The main 2 differences I can see between drafting and forced childbirth are the following:

  1. Forced childbirth hasn't been seen as necessary historically since natural birthrates had been sufficient.
  2. The idea of forcing women to bear a large share of societal costs is seen as far more heinous than asking men to do the same.

Neither of these is very compelling in our current situation.

It's worth noting there has also been the additional "end of history" meme where people seem to broadly think "wars requiring a draft" are a thing left behind in last century. Obviously there are examples like Ukraine even today, but I don't think the modal Western man realistically fears being called up by the draft board. And I'd like to think that such fear would be misplaced --- obviously the ending there is not yet written --- and it seems drones may fill a large fraction of that role going forward (see Ukraine).

In that context, specifically, "but men have the draft" seems a hard-to-win equality argument.

There are many Western countries that have active drafts (or, like Germany, appear to be considering one). For young men in those countries, the draft is less a fear and more a certainty.

And of course, the Ukraine situation where men are marched to their deaths by the hundreds of thousands, is evidently possible. Even some risk of that should count for quite a lot.

It was very much a worry in the Cold War era. It was less of a worry during the Liberal Peace of the 90s, 2000s, and 2010s, but that was a mere few-decade aberration.

The principle is "help your country in times of need, whether you want to or not." Warfare, which is men's duty, is a perennial issue. Birthrates, which are women's duty, is probably the same.
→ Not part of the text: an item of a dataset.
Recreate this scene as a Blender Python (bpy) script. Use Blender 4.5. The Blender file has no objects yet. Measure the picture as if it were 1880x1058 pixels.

The only reason we don’t have a draft today is because we’re able to get by on a strictly volunteer basis. But I recall in the last few years there was a real worry within the US military because recruitment drives had been massively down. Most of the enthusiastic new blood comes out of red states and the cultural shift in favor of blue policies left a lot of the youth feeling apathetic. Trump’s election a second time (or rather Kamala’s loss perhaps) was able to buck the trend a bit, and you saw recruitment spike back up.

One could also make the argument that any war requiring a mandatory draft is unjust. If the citizens are unwilling to fight for their country unless threatened with imprisonment or death, then you should allow them to surrender instead.